Salone troppo rosa e arancio, allarme dell’Autorità europea

Tra i pesci maggiormente consumati sulle tavole di mezzo mondo, vi è sicuramente il salmone. In tutto il pianeta, infatti, è stato calcolato che ogni anno se ne consumano ben tre miliardi. Tra le principali caratteristiche che contribuiscono al suo successo, oltre al tipico gusto, vi è senz’altro il tipico colore rosa-arancio della sua carne, che tutti diamo per scontato sia frutto sempre e solo della natura e della sua alimentazione. La realtà, purtroppo, è che nella gran parte dei salmoni di allevamento, la colorazione dipende da una sostanza chimica che viene aggiunta nel mangime. È ciò è determinato dalla provenienza dei pesci: i salmoni selvatici sono naturalmente rosa poiché si nutrono di gamberetti e altri crostacei, ma sul mercato sono la parte minore (meno di 500’000 tonnellate in tutto il mondo e provenienti soprattutto dell’Alaska).
La maggioranza, infatti, proviene dagli allevamenti, concentrati in Norvegia, Cile, Scozia e pochi altri paesi. Il salmone di questo tipo si nutre principalmente di farina di pesce, olio di pesce e altre sostanze (non gamberetti). Di conseguenza dovrebbe avere una carne bianca o grigia. Gli studi di marketing, però, hanno dimostrato che questa versione “pallida” non attrae, o che comunque i consumatori non sarebbero disposti a spendere molto per acquistarlo. Per ovviare a questo problema è intervenuta l’industria farmaceutica, che è riuscita a ricreare in laboratorio il colorante, chiamato astaxantina (dal greco “astacus”, granchio).
La prima azienda a commercializzare questa sostanza è stata una multinazionale svizzera che dal 2003 l’ha ceduta a una oldandese. Ma sul mercato ci sono oggi anche altri prodotti. Molti si sono chiesti, quindi, se questo componente sia sicuro per la salute dei consumatori. Per l’Autorità europea per la sicurezza alimentare (EFSA) non sussiste alcun problema. Il tossicologo Gabriele Aquilina – che assieme a un team di esperti è stato incaricato di valutare gli effetti dell’astaxantina – ha sottolineato che “gli studi non hanno evidenziato alcun rischio per la salute umana”.

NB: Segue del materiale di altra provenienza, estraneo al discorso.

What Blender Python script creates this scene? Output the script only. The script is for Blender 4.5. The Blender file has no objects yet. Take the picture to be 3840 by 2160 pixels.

Senza l’aggiunta di astaxantina la carne sarebbe pallida. “Sul metodo di valutazione, però – afferma una nota dello sportello dei diritti – c’è più di un aspetto che merita attenzione. La prassi, infatti, vuole che sia la stessa azienda ad incaricare e finanziare un laboratorio per esaminare l’eventuale tossicità del suo prodotto. Ed è su queste analisi che poi si basa la valutazione degli esperti EFSA.
Come si fa, dunque, ad essere certi dell’oggettività di questi esami? Secondo Aquilina – riferisce una nota dello Sportello dei diritti – le regole stringenti sulla tracciabilità delle sperimentazioni rappresentano una garanzia: se il laboratorio commettesse delle irregolarità, verrebbe depennato dalla lista dei centri accreditati. Resta da chiarire, però, il motivo per cui l’EFSA preferisce non rendere noto il nome del laboratorio. Anche la filiera produttiva del salmone non è sempre trasparente al 100%. Nella maggior parte dei casi, sulle confezioni viene indicato solo il paese di provenienza, ma non il singolo produttore.
In Svizzera, per esempio, in un’inchiesta giornalistica appositamente dedicata è stato chiesto a tre dei principali gruppi della grande distribuzione elvetica d’indicare la provenienza esatta dei salmoni le maggioranza non ha voluto dichiarare il nome dell’allevamento. Insomma per Giovanni D’Agata, presidente dello “Sportello dei Diritti”, è necessario che si faccia presto chiarezza con analisi indipendenti, perché se dovesse evidenziarsi qualsiasi potenziale conseguenza per la salute dei consumatori, sarebbe sempre meglio mettere sul mercato un salmone “pallido” e sano che rosa e tossico.